— Work to complete —
Set all the material down again unchanged, without the pictures.

▽

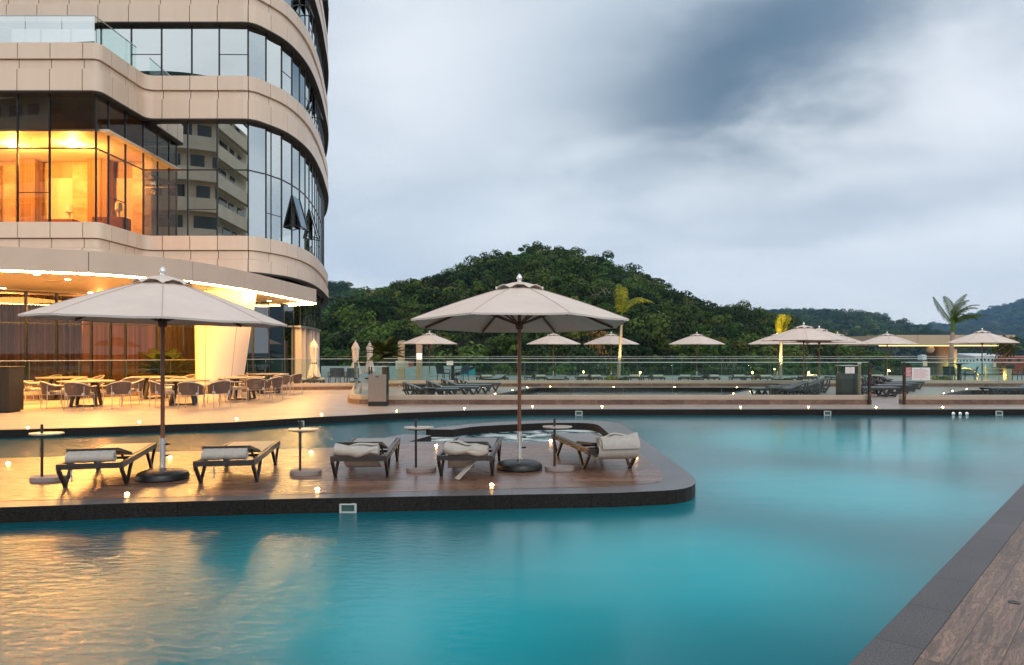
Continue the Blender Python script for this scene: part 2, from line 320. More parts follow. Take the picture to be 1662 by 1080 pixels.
def leafmat(name, c, hue=0.06, vmin=0.6, vmax=1.45, rough=0.6, transl=0.15):
    m, nt, b, out = newmat(name)
    oi = node(nt, 'ShaderNodeObjectInfo'); g = node(nt, 'ShaderNodeNewGeometry')
    hs = node(nt, 'ShaderNodeHueSaturation'); hs.inputs['Color'].default_value = (*c, 1)
    h = node(nt, 'ShaderNodeMapRange'); nt.links.new(oi.outputs['Random'], h.inputs[0]); h.inputs[3].default_value = 0.5-hue; h.inputs[4].default_value = 0.5+hue*.5; nt.links.new(h.outputs[0], hs.inputs['Hue'])
    ra = node(nt, 'ShaderNodeMath', operation='MULTIPLY'); nt.links.new(oi.outputs['Random'], ra.inputs[0]); ra.inputs[1].default_value = 7.31
    rf = node(nt, 'ShaderNodeMath', operation='FRACT'); nt.links.new(ra.outputs[0], rf.inputs[0])
    v1 = node(nt, 'ShaderNodeMapRange'); nt.links.new(rf.outputs[0], v1.inputs[0]); v1.inputs[3].default_value = vmin; v1.inputs[4].default_value = vmax
    v2 = node(nt, 'ShaderNodeMapRange'); nt.links.new(g.outputs['Random Per Island'], v2.inputs[0]); v2.inputs[3].default_value = 0.6; v2.inputs[4].default_value = 1.5
    vm = node(nt, 'ShaderNodeMath', operation='MULTIPLY'); nt.links.new(v1.outputs[0], vm.inputs[0]); nt.links.new(v2.outputs[0], vm.inputs[1]); nt.links.new(vm.outputs[0], hs.inputs['Value'])
    nt.links.new(hs.outputs[0], b.inputs['Base Color']); b.inputs['Roughness'].default_value = rough; b.inputs['Specular IOR Level'].default_value = 0.08
    if transl:
        tl = node(nt, 'ShaderNodeBsdfTranslucent'); nt.links.new(hs.outputs[0], tl.inputs[0]); mx = node(nt, 'ShaderNodeMixShader'); mx.inputs[0].default_value = transl
        nt.links.new(b.outputs[0], mx.inputs[1]); nt.links.new(tl.outputs[0], mx.inputs[2]); nt.links.new(mx.outputs[0], out.inputs[0])
    return m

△

— Expected answer —
Continue the Blender Python script for this scene: part 2, from line 320. More parts follow. Take the picture to be 1662 by 1080 pixels.
def leafmat(name, c, hue=0.06, vmin=0.6, vmax=1.45, rough=0.6, transl=0.15):
    m, nt, b, out = newmat(name)
    oi = node(nt, 'ShaderNodeObjectInfo'); g = node(nt, 'ShaderNodeNewGeometry')
    hs = node(nt, 'ShaderNodeHueSaturation'); hs.inputs['Color'].default_value = (*c, 1)
    h = node(nt, 'ShaderNodeMapRange'); nt.links.new(oi.outputs['Random'], h.inputs[0]); h.inputs[3].default_value = 0.5-hue; h.inputs[4].default_value = 0.5+hue*.5; nt.links.new(h.outputs[0], hs.inputs['Hue'])
    ra = node(nt, 'ShaderNodeMath', operation='MULTIPLY'); nt.links.new(oi.outputs['Random'], ra.inputs[0]); ra.inputs[1].default_value = 7.31
    rf = node(nt, 'ShaderNodeMath', operation='FRACT'); nt.links.new(ra.outputs[0], rf.inputs[0])
    v1 = node(nt, 'ShaderNodeMapRange'); nt.links.new(rf.outputs[0], v1.inputs[0]); v1.inputs[3].default_value = vmin; v1.inputs[4].default_value = vmax
    v2 = node(nt, 'ShaderNodeMapRange'); nt.links.new(g.outputs['Random Per Island'], v2.inputs[0]); v2.inputs[3].default_value = 0.6; v2.inputs[4].default_value = 1.5
    vm = node(nt, 'ShaderNodeMath', operation='MULTIPLY'); nt.links.new(v1.outputs[0], vm.inputs[0]); nt.links.new(v2.outputs[0], vm.inputs[1]); nt.links.new(vm.outputs[0], hs.inputs['Value'])
    nt.links.new(hs.outputs[0], b.inputs['Base Color']); b.inputs['Roughness'].default_value = rough; b.inputs['Specular IOR Level'].default_value = 0.08
    if transl:
        tl = node(nt, 'ShaderNodeBsdfTranslucent'); nt.links.new(hs.outputs[0], tl.inputs[0]); mx = node(nt, 'ShaderNodeMixShader'); mx.inputs[0].default_value = transl
        nt.links.new(b.outputs[0], mx.inputs[1]); nt.links.new(tl.outputs[0], mx.inputs[2]); nt.links.new(mx.outputs[0], out.inputs[0])
    return m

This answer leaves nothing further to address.